A inesperada explosão de protestos no Iraque também foi um baque. Só para lembrar: o alinhamento dos xiitas iraquianos, principalmente na região sul do país, era tão grande que, na época de Saddam Hussein, muitos apoiavam declarada ou secretamente o Irã, inclusive em situações de guerra.
O próprio governo iraquiano também está nas cordas. O primeiro-ministro, Adel Abdul Mahdi, renunciou em novembro, mas continua interinamente.
Ele chegou ao governo pelas mãos do Irã e vai sair dele em consequência desse alinhamento. Só não dá para dizer quando.
Será que insuflar o mais fácil dos ódios, contra os americanos, facilitando a rave na embaixada, poderia fazer parte de um plano maligno para garantir a própria sobrevivência?
Nada, nada mesmo, é impossível no Iraque, o pântano de rivalidades intransponíveis sectárias e étnicas que serviu como a mais clássica das comprovantes da lei de consequências indesejadas.
Ao invadir o país e derrubar Saddam Hussein, na certeza de que era uma ameaça direta aos Estados Unidos e serviria como exemplo brilhante a todo o Oriente Médio de país democratizado e governado em benefício da população.
George Bush filho criou vários monstros. O mais desestabilizador deles foi o próprio Irã.
Livre de seu vizinho mais perigoso por cortesia involuntária dos americanos, o país expandiu seus interesses permanentes: criar um eixo xiita com o Libano e o Iraque, onde a religião, controlada e humilhada por Saddam Hussein, tornou-se dominante.
E, ao mesmo tempo, formar frentes de resistência aos americanos. Muitos dos aliados de ocasião dos Estados Unidos no combate ao Estado Islâmico estavam matando americanos tempos antes.
O próprio sucesso surpreendente, no início, do ISIS deve muito a apoio de iraquianos sunitas que, de dominadores, se tornaram subjugados com a ascensão xiita propiciada pela queda de Saddam. Os terríveis desdobramentos da guerra civil – e internacional – na Síria também foram alimentados pelas rivalidades religiosas.
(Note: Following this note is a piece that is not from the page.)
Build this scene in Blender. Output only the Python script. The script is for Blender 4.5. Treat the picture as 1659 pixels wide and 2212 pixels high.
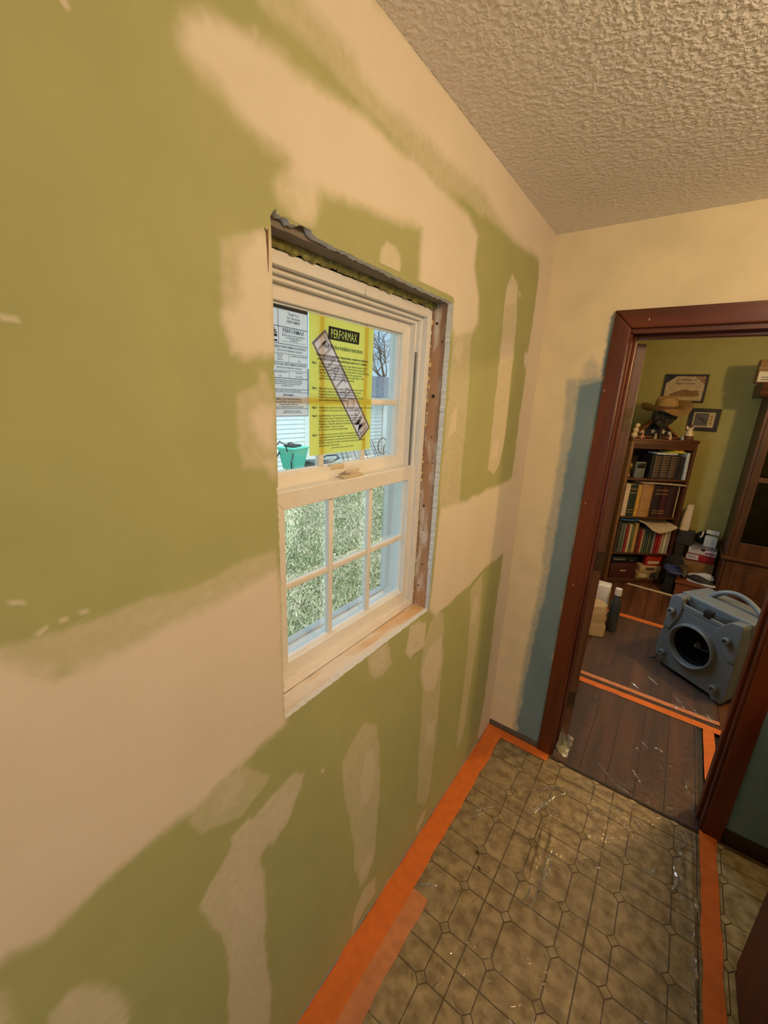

O ódio aos americanos é permanente e nenhum xiita cogita sequer admitir que deve o fim de Saddam, e portanto sua “libertação”. A invasão aconteceu em 2003. A maioria dos jovens iraquianos, hoje, nas ruas, não tem experiência vivencial da época de Saddam. Mas sabe que o país está uma porcaria, maior ainda que no tempo do ditador.
Malhar Donald Trump como o vilão dos vilões é um dos truques mais óbvios do planeta.
O próprio Trump é o outro governante em situação precária.
Está sob impeachment e teve que engolir, por falta de opção, o oposto do que queria fazer: aumentar o número de tropas no Iraque para responder às múltiplas provocações iranianas, como ataques a navios e instalações petrolíferas.
Muitos dos múltiplos inimigos de Trump dentro dos Estados Unidos mal disfarçaram a esperança de que houvesse em Bagdá uma situação tipo Benghazi, o dramático ataque na Líbia que matou um embaixador americano.
Mesmo sem um embaixador assassinado, uma embaixada em ruínas, tomada por islamistas, seria um desastre de proporções catastróficas para Trump – e uma revanche pelas críticas a Barack Obama pelo caso na Líbia.
Título da reportagem do New York Times sobre o ataque contra a embaixada em Bagdá: “Por que os Estados Unidos se tornaram alvo da fúria dos iraquianos”.
Tradução: a culpa é de Trump.
Minar o presidente americano e aguentar firme, apostando que não seja reeleito, é a estratégia do regime iraniano, permeada por provocações táticas para assustar todo mundo com a hipótese de um bloqueio ao livre trânsito de petróleo pelo gargalo do Golfo Pérsico.
Num ano eleitoral, iniciado já sob o extremo stress do impeachment, “aquele sujeito”, como o chamou provocativamente Ali Khamenei, talvez realmente não esteja em condições de “fazer coisa nenhuma” contra o Irã, em represália pelo ataque contra a embaixada em Bagdá.
Trump, de fato, já recuou no último minuto de um ataque punitivo contra o Irã, por ter sabotado instalações petrolíferas na Arábia Saudita.
Ou talvez não seja uma boa ideia pressionar demais “aquele sujeito”.
Helicópteros Apache dos fuzileiros navais, despachados na correria para proteger a embaixada americana, voaram no céu de Bagdá na passagem do ano novo.
Sinalizadores iluminaram a noite da cidade, lembrando cenas do passado nada distante.
Nenhum dos elementos envolvidos quer a guerra aberta – motivo pelo qual não aconteceu e, Alá ajudando, não deve acontecer.
Mas já pensaram o que aconteceria se militantes xiitas iraquianos, com a bandeira verde e amarela do Hezbolá, tivessem incinerado vivo um embaixador americano na Zona Verde de Bagdá, em ano de campanha presidencial e sendo o candidato mais conhecido “aquele maluco”?